The task of dating the beginning and end of an economic expansion falls to academic economists who sit on the Business Cycle Dating Committee of the National Bureau of Economic Research. Unlike other countries, the U.S. has no simple rule of thumb, such as two consecutive quarterly declines in GDP mark a recession. The committee takes a wide range of economic data into account, including jobs and incomes. It judges an expansion to begin in the month when things remain bad but have stopped getting worse. Likewise at the top, even if things are very good but not quite as good as the month before, a recession may have set in. The committee generally waits a year or so to pinpoint the top or bottom of a business cycle.

Expansions typically end when the central bank raises interest rates excessively in an effort to stave off inflation caused by strong demand. Less often, they’re cut short by a financial crisis, as in 2007-09, when irrational exuberance led to too much borrowing and then a wave of defaults and liquidations. Because of the tortoiselike pace of this expansion, price pressures have been muted. Also, there’s little evidence of the kinds of bubbles that ended the last two expansions.

Still, our pretty-good times can’t last forever. Merrill Lynch’s Meyer says, “I do think we’re in the late stages of the cycle.” That seems to be the consensus as well among bond investors, who’ve driven the yield on 10-year Treasuries down to just 2.1%, the lowest in two years. (Stock investors, on the other hand, are relatively optimistic.)

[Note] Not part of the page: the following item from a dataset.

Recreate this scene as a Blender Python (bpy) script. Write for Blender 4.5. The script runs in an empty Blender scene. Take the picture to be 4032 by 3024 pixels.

In 1931 the great British economist John Maynard Keynes wrote about the risk of a prolonged period of subpar growth: “the long, dragging conditions of semi-slump, or at least sub-normal prosperity” following a recession. Optimistically, Keynes said policymakers had the means to treat such a condition, but only if they choose to exercise their power. Blanchflower, who cites Keynes in Not Working, writes: “That quote sends shivers down my spine every time I read it.”